> **The exercise**
Scan the entries below and extract each line with the word "Write" in it.

> **Data for this exercise**
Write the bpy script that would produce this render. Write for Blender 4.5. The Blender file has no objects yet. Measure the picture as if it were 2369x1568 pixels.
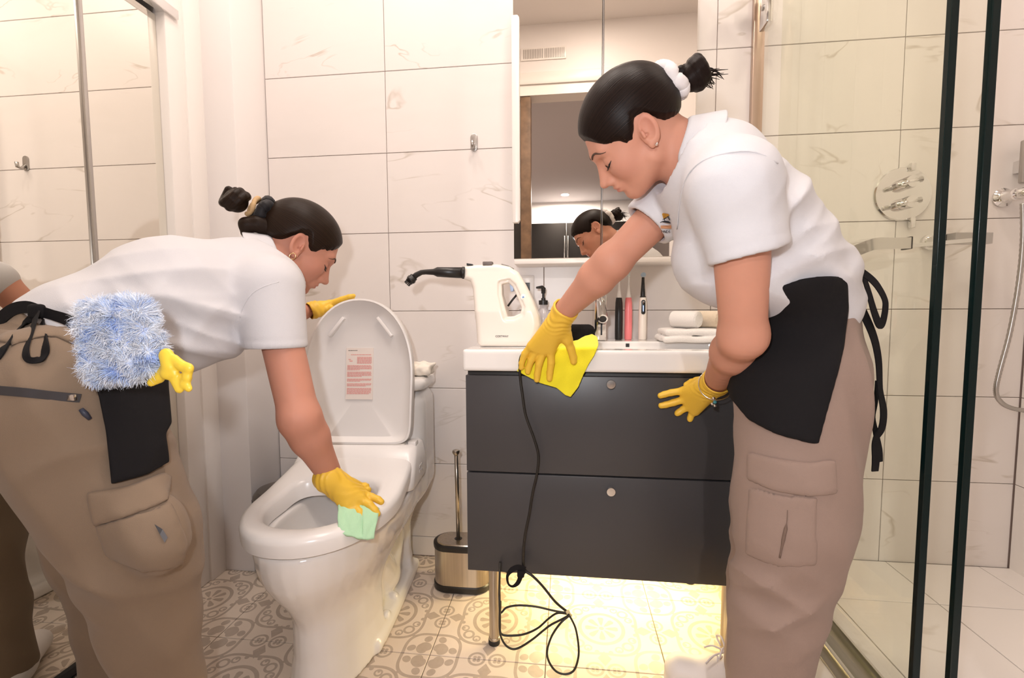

---

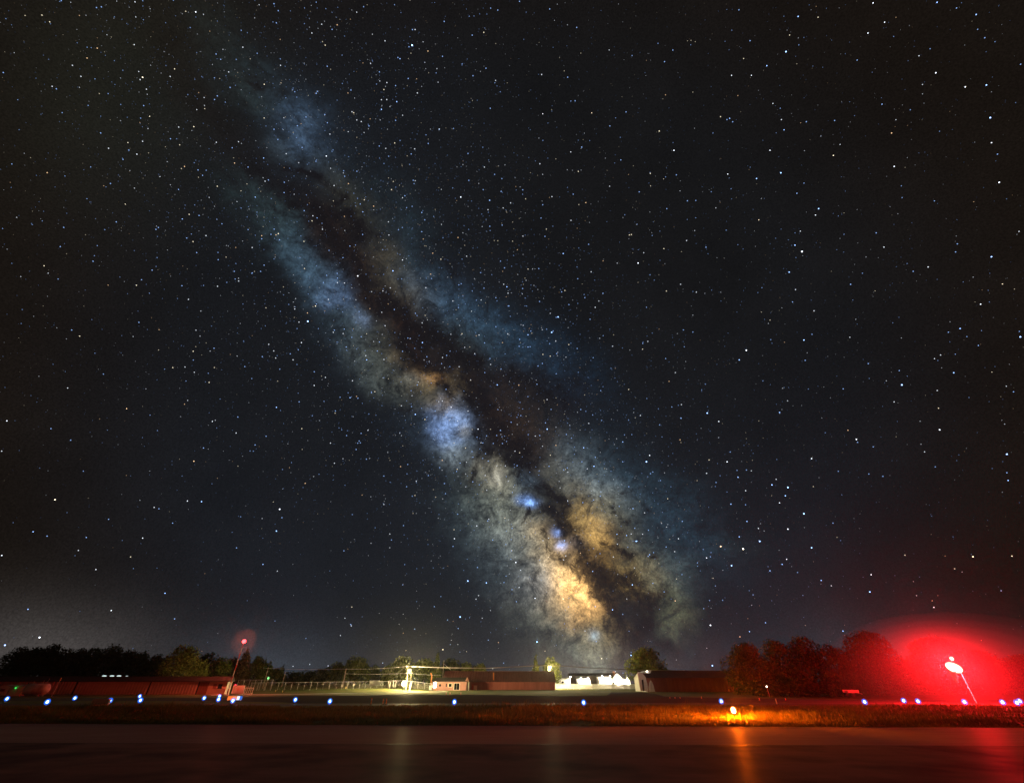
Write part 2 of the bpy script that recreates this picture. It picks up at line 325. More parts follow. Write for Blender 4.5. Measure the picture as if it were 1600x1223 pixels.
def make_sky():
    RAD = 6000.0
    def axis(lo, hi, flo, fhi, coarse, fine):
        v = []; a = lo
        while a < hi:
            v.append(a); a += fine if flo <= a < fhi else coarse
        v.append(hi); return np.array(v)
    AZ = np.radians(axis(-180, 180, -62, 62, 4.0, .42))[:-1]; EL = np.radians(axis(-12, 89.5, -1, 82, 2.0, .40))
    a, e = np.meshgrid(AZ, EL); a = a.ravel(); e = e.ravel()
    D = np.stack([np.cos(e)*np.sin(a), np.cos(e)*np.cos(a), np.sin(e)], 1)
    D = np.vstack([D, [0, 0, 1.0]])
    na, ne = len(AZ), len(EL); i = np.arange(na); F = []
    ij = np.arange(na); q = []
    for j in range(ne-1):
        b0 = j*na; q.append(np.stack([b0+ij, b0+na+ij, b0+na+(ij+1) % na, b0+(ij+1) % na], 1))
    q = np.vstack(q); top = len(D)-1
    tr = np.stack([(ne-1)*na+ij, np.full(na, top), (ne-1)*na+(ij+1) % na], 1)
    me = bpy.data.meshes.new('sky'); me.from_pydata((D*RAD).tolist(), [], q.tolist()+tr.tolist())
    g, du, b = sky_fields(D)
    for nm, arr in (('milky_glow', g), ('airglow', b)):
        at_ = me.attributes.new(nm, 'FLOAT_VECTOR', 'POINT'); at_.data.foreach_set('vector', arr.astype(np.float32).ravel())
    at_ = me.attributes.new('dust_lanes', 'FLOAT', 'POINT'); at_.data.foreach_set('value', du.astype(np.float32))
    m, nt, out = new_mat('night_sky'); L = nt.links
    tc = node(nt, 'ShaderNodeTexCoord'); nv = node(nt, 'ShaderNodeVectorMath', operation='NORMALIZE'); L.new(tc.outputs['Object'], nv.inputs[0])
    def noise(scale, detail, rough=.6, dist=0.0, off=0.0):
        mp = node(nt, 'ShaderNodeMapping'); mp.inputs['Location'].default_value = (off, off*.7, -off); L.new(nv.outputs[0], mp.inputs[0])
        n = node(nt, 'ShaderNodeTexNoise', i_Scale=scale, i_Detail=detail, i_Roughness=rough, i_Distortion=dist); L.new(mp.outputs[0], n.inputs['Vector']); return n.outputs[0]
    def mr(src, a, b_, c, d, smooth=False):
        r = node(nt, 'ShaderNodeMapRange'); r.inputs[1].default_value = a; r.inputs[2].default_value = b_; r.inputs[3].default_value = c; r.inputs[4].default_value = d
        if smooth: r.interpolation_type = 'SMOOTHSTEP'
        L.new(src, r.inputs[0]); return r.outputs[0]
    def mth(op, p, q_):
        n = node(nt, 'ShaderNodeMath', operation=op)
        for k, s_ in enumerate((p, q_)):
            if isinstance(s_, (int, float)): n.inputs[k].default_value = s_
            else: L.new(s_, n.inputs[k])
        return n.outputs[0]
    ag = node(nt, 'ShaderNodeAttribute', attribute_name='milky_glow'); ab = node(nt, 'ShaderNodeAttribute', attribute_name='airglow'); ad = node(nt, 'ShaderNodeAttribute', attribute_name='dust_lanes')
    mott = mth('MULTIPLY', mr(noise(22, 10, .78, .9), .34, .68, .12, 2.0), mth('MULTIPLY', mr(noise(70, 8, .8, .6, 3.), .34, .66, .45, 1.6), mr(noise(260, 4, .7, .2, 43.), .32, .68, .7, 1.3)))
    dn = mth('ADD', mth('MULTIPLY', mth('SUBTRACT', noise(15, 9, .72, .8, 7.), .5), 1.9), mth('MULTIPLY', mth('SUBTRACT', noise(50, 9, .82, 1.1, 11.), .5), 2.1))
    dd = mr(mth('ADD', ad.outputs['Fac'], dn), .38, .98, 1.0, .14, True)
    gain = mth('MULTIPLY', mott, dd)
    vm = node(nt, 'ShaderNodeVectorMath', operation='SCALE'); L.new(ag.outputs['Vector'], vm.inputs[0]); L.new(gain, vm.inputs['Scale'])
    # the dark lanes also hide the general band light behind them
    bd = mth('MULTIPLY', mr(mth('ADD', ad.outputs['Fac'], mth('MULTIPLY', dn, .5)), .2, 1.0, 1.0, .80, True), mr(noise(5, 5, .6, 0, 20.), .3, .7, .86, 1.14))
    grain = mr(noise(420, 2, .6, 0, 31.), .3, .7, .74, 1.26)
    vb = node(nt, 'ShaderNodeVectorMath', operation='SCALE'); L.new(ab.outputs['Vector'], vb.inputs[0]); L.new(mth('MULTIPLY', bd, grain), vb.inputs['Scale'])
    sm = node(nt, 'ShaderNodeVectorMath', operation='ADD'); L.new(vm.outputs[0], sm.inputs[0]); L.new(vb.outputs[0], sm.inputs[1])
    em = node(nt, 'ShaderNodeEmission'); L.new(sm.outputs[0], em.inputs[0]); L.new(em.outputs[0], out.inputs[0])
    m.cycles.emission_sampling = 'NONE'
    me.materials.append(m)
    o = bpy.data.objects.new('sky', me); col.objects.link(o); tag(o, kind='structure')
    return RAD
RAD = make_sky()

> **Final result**
Write the bpy script that would produce this render. Write for Blender 4.5. The Blender file has no objects yet. Measure the picture as if it were 2369x1568 pixels.
Write part 2 of the bpy script that recreates this picture. It picks up at line 325. More parts follow. Write for Blender 4.5. Measure the picture as if it were 1600x1223 pixels.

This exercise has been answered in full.